Sen. Head (author of SB245) moved to amend SB245 to strike everything from line 27 through the end of the bill and retain the portion stating that school systems should not communicate exclusively through social media for extracurricular updates. The amendment was prompted by constituent concerns that exclusive social-media communications leave some families uninformed.
Sen. Head explained the narrower remaining provision would require school systems to provide alternative methods of notification unless a superintendent authorized an exception. Supporters described the change as a commonsense step to ensure equitable access to scheduling and extracurricular information.
Sen. Van Valkenburg and other senators described the amendment as "commonsensical" and noted they had heard similar complaints from constituents and school communities. An educator on the committee raised concerns about scheduling conflicts with national exam dates, to which proponents replied that an earlier consistent start date for some districts is a separate policy discussion.
Sen.

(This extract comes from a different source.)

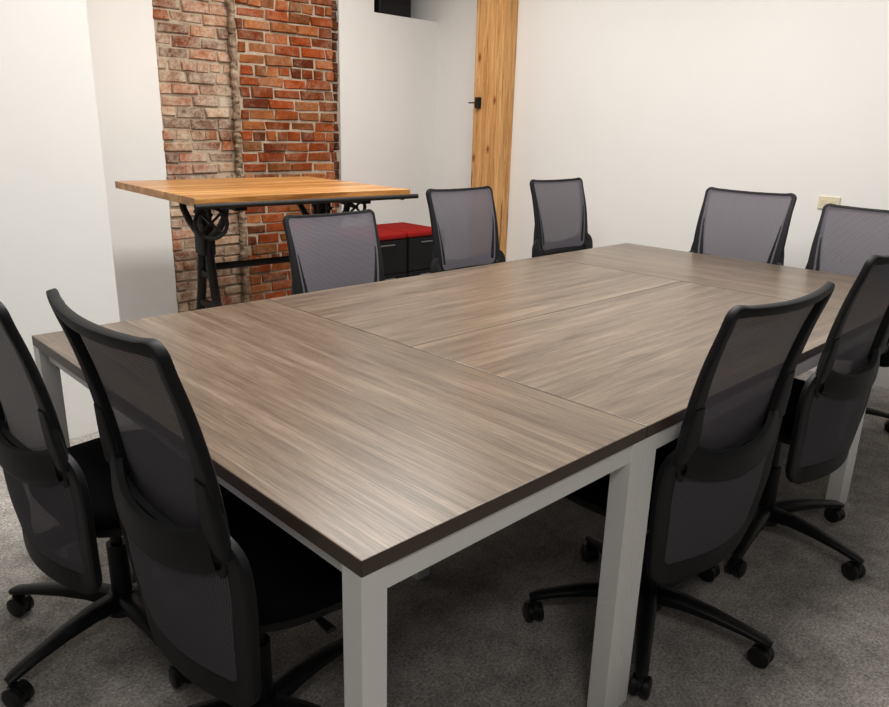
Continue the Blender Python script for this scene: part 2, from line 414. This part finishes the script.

Henn moved that the committee report SB245 as amended and re-refer it to the Finance Committee; Sen. Boisco seconded. The clerk opened the roll and the committee voted Ayes 15, No 0. The amendment narrows the bill to require that schools not rely exclusively on social media for communications about extracurricular activities, while preserving a superintendent exception for unusual circumstances.
The committee's action sends the amended, narrowed SB245 forward for finance consideration.